The desk McKim designed for Roosevelt (which First Lady Edith called “ugly and inconvenient”) was a handsome mahogany pedestal-style desk with brass pulls, and suited Roosevelt immensely—elegant, masculine, and not too showy. It sat in the Executive Office in the newly-constructed West Wing throughout Roosevelt’s presidency, and when his successor, William Howard Taft, built the first iteration of the Oval Office, it went with him and was used by presidents Wilson, Harding, Coolidge, and Hoover.
A fire damaged much of the West Wing in 1929, and while the desk was unharmed, it didn’t find an admirer in Franklin Delano Roosevelt, who promptly had it put into storage before being recovered by Harry Truman, whose folksy persona led him to put a large “The Buck Stops Here” nameplate on the top of the desk.
It made periodic appearances in both the Oval and private offices of 20th century presidents, at one point serving then-Vice President Lyndon Johnson after Jackie Kennedy had the Resolute moved back into the Oval Office.

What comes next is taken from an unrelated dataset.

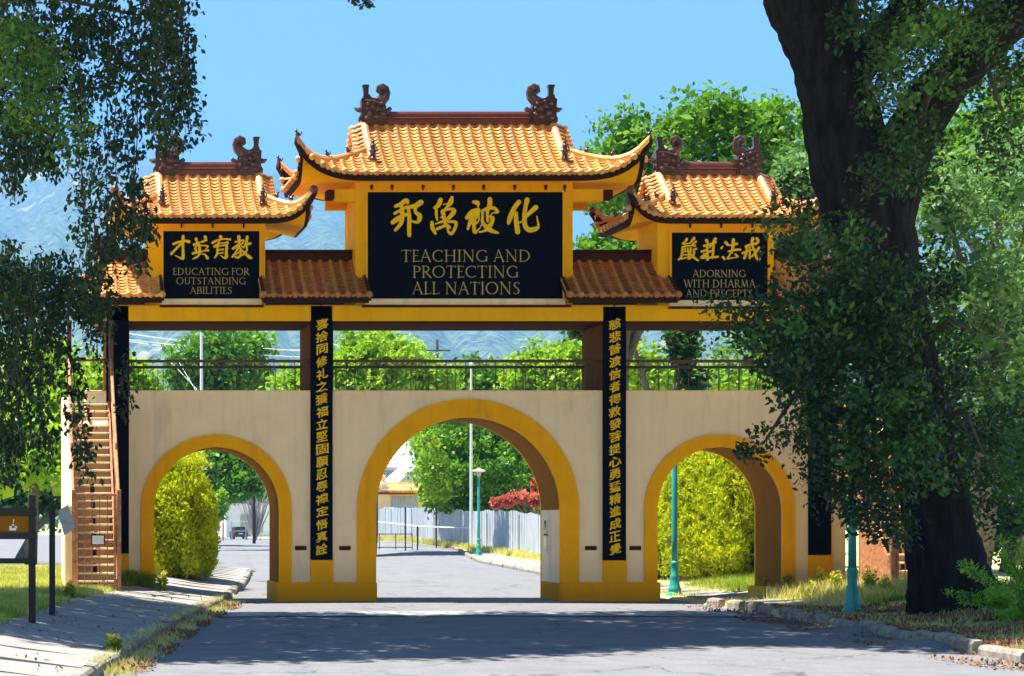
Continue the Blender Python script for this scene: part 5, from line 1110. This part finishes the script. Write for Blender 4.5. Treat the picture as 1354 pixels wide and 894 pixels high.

Its next user was Richard Nixon, who kept it in the old Executive Office Building and used it, historians think, to record the infamous Watergate tapes that would be his downfall.
As post-Nixon presidents favored the grander Resolute, the Roosevelt desk found a home in the Vice President’s office: its most recent occupant was Dick Cheney, who, quite fond of the desk, signed his name in one of the drawers before leaving office.
The Resolute we know now was influenced by two people: Franklin Delano Roosevelt, eager to hide his leg braces, had a door fashioned in the front of the desk, bringing the two sides together to form one imposing expanse of wood.
The second important figure in Resolute’s history was First Lady Jacqueline Kennedy, who in 1961 had the desk once more installed in the Oval Office just in time for a televised special presenting to the nation her restoration of the White House. Nearly 80 million people saw the desk for the first time, and for many of them the desk became inextricably linked to the men who sat behind it.
Still, the desk was occasionally moved into different White House offices as presidents expressed personal preferences, and while some chose to work at the Roosevelt desk, some made different choices. Lyndon Johnson, who’d used the Roosevelt desk as Vice President, found Resolute uncomfortable and so had made a desk topped with green leather—the only time a leather-topped desk, so common in upscale offices, made its way into the White House. George H.W. Bush worked at what’s called the C&O Desk, donated to him by that railroad company, but he was a one-term president and it was a one-term desk, Bill Clinton choosing to return Resolute to the Oval Office.
“Why does it matter what desk the president sits behind” is a question not without merit—but it does, in fact, matter: In 2016 to be ‘presidential’ isn’t just to act the part, it’s to look the part, and that comes with making design choices meant to evoke tradition, security, and even nationalism.
What better way to say ‘I am the president’ than to sit at a piece of furniture we, through television shows, movies, and photo ops think of as the place where the president signs bills into laws, meets with Cabinet members, and answers late-night emergency phone calls about war and/or alien invasion?
In theory Hillary Clinton or Donald Trump would be free, as every president technically is, to style the Oval Office in any way they choose, but it’s almost certain that the buck, as Harry Truman would say, will stop at Resolute.